Given this background, we can now address the second question above: If an RMVideo target is programmed to turn on at an elapsed Maestro trial time of T milliseconds, when does it actually appear on the RMVideo display? As a concrete example, suppose that T=120ms and that RMVideo's high-resolution frame period is 11.92 ms. The target must not come on before T=120, and 120/11.92 = 10.06, so the target should turn on during the 11th display frame, which starts at 131.12 ms in Maestro time. In this instance, the target comes on almost a whole frame period after the programmed time of 120 ms.

But this is only true if the target is located in the upper left corner of the display!

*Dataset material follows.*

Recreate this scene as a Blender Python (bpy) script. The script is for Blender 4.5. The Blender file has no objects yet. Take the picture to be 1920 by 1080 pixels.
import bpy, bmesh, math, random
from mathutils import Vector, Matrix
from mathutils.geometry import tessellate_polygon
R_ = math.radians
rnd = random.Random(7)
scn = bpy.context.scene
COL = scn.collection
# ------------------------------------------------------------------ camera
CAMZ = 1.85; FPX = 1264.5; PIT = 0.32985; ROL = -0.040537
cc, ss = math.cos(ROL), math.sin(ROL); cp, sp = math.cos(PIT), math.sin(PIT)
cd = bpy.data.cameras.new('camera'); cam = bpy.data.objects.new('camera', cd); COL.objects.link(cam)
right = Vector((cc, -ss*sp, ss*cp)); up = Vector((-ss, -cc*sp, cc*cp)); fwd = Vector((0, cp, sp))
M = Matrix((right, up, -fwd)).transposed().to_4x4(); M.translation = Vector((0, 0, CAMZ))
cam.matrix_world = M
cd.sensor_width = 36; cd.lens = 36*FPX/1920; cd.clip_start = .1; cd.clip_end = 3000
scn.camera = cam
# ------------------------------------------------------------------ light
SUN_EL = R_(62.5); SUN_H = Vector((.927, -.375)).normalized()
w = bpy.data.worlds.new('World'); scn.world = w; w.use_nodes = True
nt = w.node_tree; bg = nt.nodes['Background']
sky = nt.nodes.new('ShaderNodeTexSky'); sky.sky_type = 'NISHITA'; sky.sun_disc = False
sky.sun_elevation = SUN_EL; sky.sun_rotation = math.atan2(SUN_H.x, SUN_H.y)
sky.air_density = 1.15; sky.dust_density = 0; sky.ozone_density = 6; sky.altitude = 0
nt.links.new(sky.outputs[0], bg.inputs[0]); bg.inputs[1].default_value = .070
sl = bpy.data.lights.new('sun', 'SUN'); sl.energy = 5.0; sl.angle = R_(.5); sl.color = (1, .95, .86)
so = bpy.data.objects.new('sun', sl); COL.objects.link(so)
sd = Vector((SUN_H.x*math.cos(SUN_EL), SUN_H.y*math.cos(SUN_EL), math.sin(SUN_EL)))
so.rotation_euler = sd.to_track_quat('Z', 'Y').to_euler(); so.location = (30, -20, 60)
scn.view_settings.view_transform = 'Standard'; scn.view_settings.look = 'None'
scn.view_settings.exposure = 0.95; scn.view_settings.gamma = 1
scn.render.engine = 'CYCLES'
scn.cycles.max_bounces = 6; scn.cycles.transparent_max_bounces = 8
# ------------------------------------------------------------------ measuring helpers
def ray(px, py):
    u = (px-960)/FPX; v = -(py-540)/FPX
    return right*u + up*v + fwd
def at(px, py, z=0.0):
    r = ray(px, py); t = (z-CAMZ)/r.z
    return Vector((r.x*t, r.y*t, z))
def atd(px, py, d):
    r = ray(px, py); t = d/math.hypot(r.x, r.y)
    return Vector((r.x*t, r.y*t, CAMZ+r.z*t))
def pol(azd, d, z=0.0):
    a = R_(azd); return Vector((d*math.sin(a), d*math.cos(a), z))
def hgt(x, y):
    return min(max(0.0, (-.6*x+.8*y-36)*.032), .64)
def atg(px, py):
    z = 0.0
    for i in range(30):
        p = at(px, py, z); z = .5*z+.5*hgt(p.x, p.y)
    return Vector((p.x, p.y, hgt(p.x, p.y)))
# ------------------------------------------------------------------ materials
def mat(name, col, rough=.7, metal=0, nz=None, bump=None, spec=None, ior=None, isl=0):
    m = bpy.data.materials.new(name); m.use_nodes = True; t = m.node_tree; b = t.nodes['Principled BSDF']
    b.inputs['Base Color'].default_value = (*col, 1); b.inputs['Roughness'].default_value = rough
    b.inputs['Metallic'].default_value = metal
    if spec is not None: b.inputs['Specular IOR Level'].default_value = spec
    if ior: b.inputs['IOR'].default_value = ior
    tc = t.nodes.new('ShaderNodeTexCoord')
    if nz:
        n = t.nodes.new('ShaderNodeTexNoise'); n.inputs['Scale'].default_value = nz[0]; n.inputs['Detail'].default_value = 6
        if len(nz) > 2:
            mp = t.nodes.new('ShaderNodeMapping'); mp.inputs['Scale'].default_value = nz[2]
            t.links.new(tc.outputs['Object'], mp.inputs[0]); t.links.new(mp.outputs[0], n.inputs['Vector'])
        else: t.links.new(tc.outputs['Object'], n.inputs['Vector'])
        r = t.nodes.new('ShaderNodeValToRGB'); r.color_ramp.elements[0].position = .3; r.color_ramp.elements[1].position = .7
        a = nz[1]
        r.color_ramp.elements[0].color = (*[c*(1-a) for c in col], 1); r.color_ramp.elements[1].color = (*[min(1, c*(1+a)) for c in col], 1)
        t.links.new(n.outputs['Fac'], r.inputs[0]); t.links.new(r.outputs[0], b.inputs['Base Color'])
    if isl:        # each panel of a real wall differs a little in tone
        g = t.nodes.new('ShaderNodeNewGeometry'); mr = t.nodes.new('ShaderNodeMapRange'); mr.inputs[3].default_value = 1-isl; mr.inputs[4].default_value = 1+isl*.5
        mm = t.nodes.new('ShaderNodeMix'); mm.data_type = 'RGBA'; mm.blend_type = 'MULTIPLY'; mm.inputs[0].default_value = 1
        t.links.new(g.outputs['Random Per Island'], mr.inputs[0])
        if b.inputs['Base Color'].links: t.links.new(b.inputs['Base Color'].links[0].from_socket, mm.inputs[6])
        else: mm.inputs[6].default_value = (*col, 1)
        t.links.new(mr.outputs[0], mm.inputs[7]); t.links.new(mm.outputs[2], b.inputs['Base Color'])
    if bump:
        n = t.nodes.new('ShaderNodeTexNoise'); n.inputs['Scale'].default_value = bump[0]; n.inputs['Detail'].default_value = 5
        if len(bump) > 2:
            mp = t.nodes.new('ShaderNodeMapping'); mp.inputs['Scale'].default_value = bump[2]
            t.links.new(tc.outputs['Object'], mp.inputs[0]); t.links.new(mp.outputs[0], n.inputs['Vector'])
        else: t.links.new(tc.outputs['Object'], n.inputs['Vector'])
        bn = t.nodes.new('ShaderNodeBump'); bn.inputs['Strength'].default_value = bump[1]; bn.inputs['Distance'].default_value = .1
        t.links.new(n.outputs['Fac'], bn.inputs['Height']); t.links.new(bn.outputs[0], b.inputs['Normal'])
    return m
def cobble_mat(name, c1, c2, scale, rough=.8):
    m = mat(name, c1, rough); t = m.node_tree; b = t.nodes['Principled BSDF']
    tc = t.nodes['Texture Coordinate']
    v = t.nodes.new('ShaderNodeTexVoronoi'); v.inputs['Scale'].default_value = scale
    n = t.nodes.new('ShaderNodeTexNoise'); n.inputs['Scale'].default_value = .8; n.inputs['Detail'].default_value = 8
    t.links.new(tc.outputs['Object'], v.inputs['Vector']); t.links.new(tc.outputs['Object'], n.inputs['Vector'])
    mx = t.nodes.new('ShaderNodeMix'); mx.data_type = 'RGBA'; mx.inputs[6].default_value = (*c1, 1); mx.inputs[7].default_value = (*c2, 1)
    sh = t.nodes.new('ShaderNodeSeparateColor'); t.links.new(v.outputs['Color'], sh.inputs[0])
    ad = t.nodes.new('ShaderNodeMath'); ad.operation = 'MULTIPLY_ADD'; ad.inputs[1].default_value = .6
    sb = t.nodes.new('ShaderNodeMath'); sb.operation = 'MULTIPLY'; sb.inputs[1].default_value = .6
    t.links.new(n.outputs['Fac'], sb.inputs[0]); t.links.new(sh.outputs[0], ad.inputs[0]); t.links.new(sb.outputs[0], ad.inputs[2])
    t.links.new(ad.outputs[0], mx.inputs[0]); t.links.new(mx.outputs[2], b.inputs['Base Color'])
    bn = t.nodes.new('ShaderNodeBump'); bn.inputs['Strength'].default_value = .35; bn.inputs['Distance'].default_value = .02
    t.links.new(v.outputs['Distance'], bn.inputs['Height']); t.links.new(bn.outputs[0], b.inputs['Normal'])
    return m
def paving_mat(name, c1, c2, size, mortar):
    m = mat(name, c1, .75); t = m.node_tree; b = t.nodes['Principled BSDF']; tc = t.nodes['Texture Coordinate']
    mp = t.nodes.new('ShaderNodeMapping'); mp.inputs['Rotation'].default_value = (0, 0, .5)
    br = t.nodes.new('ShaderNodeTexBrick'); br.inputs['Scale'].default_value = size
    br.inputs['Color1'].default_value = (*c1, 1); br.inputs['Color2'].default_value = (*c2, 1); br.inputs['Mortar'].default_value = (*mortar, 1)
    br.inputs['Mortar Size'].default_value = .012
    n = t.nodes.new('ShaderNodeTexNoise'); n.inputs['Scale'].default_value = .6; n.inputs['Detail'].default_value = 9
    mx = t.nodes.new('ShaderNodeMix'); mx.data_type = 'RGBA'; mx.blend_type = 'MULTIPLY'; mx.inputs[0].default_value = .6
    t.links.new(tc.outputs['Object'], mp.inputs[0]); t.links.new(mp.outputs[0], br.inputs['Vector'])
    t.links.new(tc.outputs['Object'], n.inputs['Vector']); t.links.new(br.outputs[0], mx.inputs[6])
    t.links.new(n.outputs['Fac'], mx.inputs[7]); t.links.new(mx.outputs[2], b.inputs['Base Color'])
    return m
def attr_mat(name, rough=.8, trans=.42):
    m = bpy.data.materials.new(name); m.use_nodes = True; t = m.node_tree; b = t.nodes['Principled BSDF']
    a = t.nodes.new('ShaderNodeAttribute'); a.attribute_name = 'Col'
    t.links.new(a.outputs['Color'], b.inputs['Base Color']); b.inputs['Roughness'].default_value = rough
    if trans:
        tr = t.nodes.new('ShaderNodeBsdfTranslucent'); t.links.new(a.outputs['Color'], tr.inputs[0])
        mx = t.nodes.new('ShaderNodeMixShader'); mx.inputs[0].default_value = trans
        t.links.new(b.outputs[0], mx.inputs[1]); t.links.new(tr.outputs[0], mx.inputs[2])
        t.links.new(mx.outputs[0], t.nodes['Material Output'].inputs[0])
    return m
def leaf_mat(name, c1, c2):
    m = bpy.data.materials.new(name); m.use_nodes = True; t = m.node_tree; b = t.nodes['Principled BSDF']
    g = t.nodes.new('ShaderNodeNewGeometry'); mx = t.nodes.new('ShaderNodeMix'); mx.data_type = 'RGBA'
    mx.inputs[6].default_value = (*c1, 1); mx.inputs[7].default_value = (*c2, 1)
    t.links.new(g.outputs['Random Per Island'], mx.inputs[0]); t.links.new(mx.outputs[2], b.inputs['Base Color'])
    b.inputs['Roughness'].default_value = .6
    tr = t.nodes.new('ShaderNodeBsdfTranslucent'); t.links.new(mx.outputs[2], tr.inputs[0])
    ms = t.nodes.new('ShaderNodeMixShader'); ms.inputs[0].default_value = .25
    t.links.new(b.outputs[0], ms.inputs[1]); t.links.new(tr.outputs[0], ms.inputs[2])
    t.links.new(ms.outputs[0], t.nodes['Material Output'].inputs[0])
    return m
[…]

All of the pixels on the display screen are NOT updated at once; rather, the display is refreshed one pixel at a time, from top to bottom and left to right. Thus, in our example, a small target located near the bottom right corner of the display will actually turn on toward the very end of the display frame 11, or nearly two frame periods after the programmed time of 120ms.

This example illustrates an unavoidable drawback in using RMVideo. However, as long as you know the high-resolution frame period of the RMVideo monitor, you should be able to calculate the actual target trajectories (in Maestro time) taking into account the frame period. In fact, the Matlab utility readcxdata() attempts to do so. Target position and velocity are reported with 1-ms resolution, but the trajectories have a "sample-and-hold" appearance to reflect the fact they are updated only once per RMVideo display frame.